(Scene modeling code data)

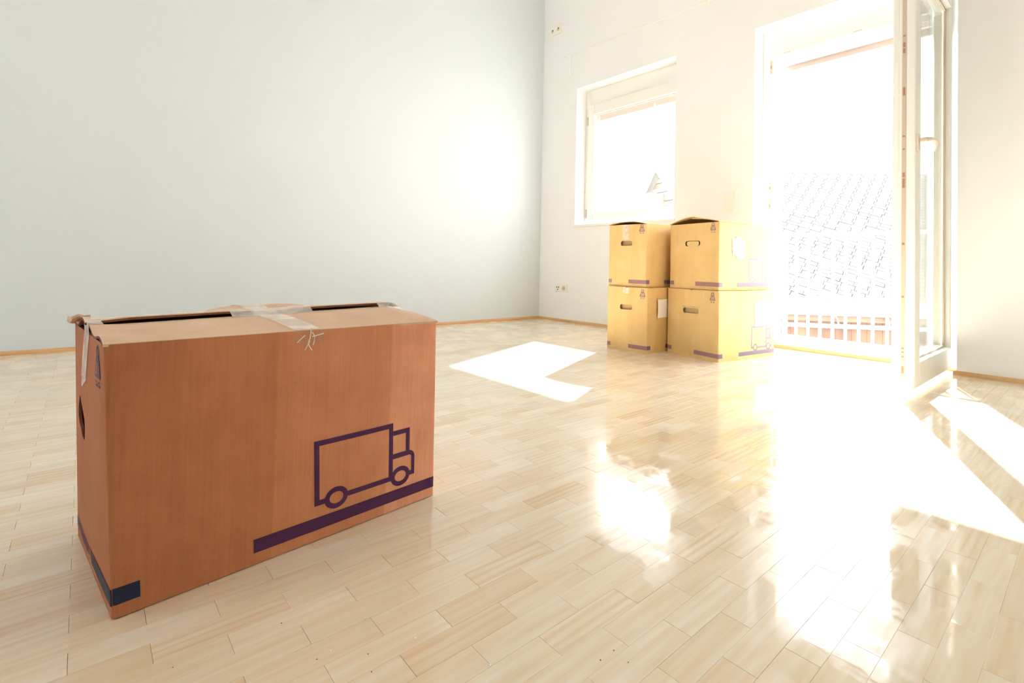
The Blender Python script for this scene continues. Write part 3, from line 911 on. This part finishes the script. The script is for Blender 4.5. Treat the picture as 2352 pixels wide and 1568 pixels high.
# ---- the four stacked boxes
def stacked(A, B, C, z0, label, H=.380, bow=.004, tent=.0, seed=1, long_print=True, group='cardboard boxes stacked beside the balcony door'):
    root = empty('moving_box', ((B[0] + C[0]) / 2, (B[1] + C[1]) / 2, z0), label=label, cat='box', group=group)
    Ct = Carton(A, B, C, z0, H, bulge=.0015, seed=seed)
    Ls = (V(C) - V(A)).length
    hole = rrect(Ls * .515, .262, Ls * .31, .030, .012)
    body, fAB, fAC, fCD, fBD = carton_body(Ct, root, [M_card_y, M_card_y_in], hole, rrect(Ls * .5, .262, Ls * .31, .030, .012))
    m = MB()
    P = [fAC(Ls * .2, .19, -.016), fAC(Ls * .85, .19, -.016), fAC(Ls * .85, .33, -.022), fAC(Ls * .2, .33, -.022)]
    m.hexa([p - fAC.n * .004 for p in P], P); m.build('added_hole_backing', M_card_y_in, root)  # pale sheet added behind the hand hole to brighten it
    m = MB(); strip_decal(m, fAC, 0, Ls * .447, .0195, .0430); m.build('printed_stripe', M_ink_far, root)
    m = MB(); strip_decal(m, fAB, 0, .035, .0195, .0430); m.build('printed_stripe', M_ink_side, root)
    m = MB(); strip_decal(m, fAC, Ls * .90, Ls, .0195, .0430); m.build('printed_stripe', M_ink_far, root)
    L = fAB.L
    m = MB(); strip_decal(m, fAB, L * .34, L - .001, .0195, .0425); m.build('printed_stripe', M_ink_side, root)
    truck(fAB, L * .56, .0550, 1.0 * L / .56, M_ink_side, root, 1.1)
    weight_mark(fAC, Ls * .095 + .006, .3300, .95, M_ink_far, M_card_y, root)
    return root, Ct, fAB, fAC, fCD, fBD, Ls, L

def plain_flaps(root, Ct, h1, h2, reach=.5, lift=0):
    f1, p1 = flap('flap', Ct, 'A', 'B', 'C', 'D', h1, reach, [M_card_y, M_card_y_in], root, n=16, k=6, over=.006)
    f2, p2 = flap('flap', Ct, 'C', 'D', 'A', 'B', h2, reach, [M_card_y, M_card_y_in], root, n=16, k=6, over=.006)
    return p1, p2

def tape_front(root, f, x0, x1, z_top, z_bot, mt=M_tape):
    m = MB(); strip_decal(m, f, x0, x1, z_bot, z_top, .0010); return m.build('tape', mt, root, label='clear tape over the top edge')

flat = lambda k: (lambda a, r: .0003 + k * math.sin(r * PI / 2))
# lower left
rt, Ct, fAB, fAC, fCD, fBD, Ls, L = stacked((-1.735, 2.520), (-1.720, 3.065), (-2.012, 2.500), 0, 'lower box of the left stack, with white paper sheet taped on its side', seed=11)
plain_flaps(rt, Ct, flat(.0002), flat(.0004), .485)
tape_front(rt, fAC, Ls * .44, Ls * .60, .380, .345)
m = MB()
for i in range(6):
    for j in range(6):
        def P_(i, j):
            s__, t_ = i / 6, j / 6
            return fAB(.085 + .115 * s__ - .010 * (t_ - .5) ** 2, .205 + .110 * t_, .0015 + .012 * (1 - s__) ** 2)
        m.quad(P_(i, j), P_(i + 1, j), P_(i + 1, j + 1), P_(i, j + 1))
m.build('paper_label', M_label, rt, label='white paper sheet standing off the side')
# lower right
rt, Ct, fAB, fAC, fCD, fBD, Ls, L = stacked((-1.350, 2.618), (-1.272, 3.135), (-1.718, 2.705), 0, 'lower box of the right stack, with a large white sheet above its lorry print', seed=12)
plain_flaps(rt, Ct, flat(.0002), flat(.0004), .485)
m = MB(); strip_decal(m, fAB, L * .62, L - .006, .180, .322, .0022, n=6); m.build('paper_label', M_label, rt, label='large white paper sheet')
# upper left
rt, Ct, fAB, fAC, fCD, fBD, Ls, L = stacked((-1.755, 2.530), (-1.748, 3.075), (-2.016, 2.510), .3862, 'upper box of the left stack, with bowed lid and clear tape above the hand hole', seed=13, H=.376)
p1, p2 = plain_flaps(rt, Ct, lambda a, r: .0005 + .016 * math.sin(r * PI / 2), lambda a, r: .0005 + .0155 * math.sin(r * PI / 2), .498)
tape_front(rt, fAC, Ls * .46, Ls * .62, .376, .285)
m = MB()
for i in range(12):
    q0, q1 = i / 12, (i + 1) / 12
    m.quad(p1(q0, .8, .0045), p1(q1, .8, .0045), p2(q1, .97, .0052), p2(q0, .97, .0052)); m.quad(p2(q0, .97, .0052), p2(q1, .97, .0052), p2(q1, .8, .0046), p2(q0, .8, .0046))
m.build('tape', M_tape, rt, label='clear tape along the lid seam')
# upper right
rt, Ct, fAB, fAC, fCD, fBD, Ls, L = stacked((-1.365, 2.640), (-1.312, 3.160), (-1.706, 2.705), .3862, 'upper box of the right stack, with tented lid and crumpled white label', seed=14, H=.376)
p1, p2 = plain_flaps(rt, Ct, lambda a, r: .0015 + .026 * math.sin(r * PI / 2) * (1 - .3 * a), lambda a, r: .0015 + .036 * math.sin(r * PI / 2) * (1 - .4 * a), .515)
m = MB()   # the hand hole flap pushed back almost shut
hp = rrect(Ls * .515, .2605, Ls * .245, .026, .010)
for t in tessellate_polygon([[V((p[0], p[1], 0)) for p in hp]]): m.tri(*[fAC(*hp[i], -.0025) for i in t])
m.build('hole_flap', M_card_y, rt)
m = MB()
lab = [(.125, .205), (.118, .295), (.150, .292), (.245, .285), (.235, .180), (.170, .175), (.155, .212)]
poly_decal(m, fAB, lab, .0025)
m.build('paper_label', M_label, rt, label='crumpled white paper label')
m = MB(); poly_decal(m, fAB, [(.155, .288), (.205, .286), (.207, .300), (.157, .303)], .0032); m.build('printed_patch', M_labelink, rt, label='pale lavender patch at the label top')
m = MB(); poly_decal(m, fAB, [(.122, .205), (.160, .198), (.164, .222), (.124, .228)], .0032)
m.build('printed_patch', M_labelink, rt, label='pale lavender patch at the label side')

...

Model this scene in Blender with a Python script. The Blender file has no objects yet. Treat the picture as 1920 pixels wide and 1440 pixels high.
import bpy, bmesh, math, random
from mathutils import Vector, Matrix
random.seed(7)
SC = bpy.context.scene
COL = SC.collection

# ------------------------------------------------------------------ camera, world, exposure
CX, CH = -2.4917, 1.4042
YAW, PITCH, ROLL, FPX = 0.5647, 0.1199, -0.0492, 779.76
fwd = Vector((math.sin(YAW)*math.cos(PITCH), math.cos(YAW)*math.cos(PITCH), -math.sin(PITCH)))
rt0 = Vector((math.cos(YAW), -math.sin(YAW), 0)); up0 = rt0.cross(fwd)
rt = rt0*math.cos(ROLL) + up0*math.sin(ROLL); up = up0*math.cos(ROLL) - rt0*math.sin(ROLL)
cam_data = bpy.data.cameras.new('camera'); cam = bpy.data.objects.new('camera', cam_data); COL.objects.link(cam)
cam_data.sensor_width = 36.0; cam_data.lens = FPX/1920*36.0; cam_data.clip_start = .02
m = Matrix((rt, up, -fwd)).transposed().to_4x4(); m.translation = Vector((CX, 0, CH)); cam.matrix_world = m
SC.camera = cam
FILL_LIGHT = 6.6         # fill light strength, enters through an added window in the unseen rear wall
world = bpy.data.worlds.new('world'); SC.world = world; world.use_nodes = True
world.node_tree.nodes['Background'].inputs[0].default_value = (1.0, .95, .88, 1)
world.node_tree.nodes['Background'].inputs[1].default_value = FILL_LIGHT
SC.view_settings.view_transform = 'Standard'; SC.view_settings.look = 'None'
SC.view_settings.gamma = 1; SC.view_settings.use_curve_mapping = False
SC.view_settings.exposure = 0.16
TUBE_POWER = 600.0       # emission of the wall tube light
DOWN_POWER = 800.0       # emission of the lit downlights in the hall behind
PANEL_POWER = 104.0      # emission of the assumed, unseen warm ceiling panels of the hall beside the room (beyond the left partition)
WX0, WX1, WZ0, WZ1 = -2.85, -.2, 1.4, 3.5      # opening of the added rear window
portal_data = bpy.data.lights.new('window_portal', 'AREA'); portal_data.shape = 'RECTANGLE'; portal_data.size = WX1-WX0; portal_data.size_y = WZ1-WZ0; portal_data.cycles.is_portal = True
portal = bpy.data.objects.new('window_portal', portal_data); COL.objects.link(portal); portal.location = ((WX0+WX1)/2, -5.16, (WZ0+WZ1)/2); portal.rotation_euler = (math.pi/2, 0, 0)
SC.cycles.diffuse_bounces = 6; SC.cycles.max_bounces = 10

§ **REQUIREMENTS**
Show every line of the listing in which the string "with" can be found.

§ **EXERCISE OUTPUT**
rt, Ct, fAB, fAC, fCD, fBD, Ls, L = stacked((-1.735, 2.520), (-1.720, 3.065), (-2.012, 2.500), 0, 'lower box of the left stack, with white paper sheet taped on its side', seed=11)
rt, Ct, fAB, fAC, fCD, fBD, Ls, L = stacked((-1.350, 2.618), (-1.272, 3.135), (-1.718, 2.705), 0, 'lower box of the right stack, with a large white sheet above its lorry print', seed=12)
rt, Ct, fAB, fAC, fCD, fBD, Ls, L = stacked((-1.755, 2.530), (-1.748, 3.075), (-2.016, 2.510), .3862, 'upper box of the left stack, with bowed lid and clear tape above the hand hole', seed=13, H=.376)
rt, Ct, fAB, fAC, fCD, fBD, Ls, L = stacked((-1.365, 2.640), (-1.312, 3.160), (-1.706, 2.705), .3862, 'upper box of the right stack, with tented lid and crumpled white label', seed=14, H=.376)
Model this scene in Blender with a Python script. The Blender file has no objects yet. Treat the picture as 1920 pixels wide and 1440 pixels high.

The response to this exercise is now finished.